REVERED: Poet Don Mattera. Pic. Antonio Muchave. 21/04/2005. © Sowetan.
REVERED: Poet Don Mattera. Pic. Antonio Muchave. 21/04/2005. © Sowetan.

TIME calls for a stock-taking of our history. There was excitement about June 16 some years ago . The intellectual interest or political excitement ended on the 30th anniversary of June 16. There was still that spark in the powder keg.

I can remember Steve Biko being linked to the anniversary and some other relevant voices who made their debut in the public memory 30 years before when Soweto burnt. There were voices that wanted to start a national dialogue.

I can remember poet Kgafela oa Magogodi asking: "Is June 16 all that it is cracked up to be? What makes it special in our memory? What does this day mean beyond the hollow curios in the museums? The other thing is, how do we arrive at the making of a hero? Who decides who should be a hero?"

Then he came with a resolution: "Personally, I think that the question of a hero is a contested terrain."

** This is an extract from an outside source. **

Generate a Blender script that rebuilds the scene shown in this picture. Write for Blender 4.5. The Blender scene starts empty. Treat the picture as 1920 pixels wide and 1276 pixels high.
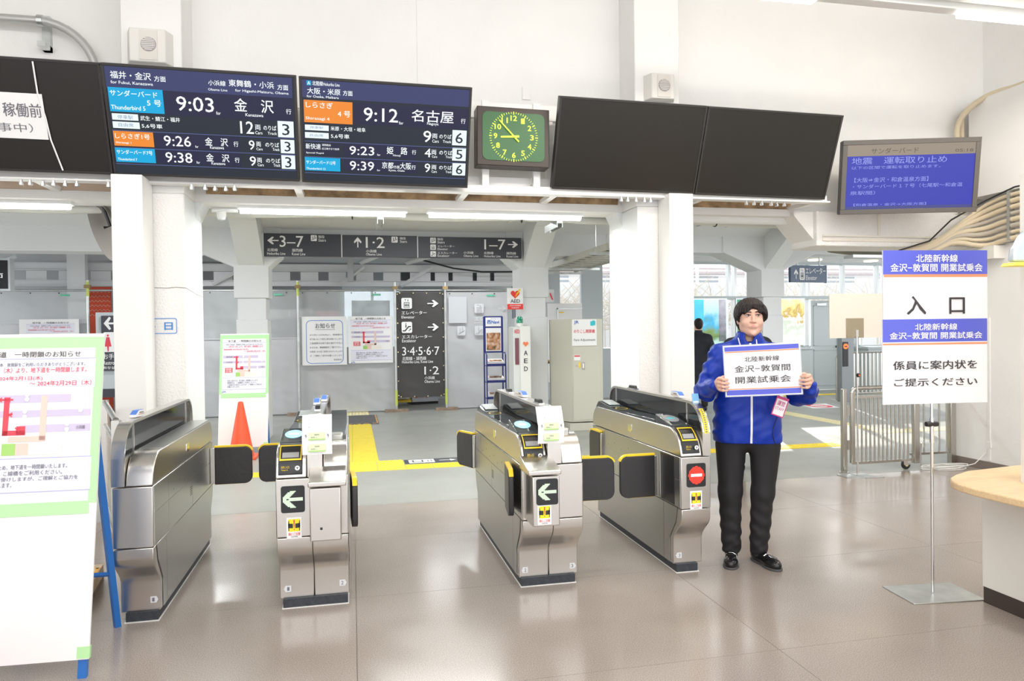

There was meaning, there was context, there was style in the way we remembered June 16. Now all that is gone. Some have gone through the process of healing and moving on too quickly than others. The government seems to have taken the "final solution" to treat June 16 and other national events as Moët and Chandon after-parties.

Today, everything is wrapped in the ayoba language - a street understanding of "cool". We can only lay a wreath on a memorial site with a vuvuzela under our arms - and the rest is just a visual feast of gyration mania.

When I think of June 16, the image of Hector Pieterson comes to mind. His image is useful where Tsietsi Mashinini or Khotso Seatlholo, the blood heroes of 1976, have gone to historical oblivion.

But we cannot force the young to stow away this memory in their heads when they could be on twitter catching up with ayoba friends. That is their contemporary memory - that is what they choose to remember.

Don Mattera reminds us that memory is a weapon: "Sophiatown also had its beauty; picturesque and intimate like most ghettoes ... Mansions and quaint cottages ... stood side by side with rusty wood-and-iron shacks, locked in a fraternal embrace of filth and felony ... The rich and the poor, the exploiters and the exploited, all knitted together in a colourful fabric that ignored race or class structures."

What we could do is force the government to make our history to be the centre of national dialogue in schools.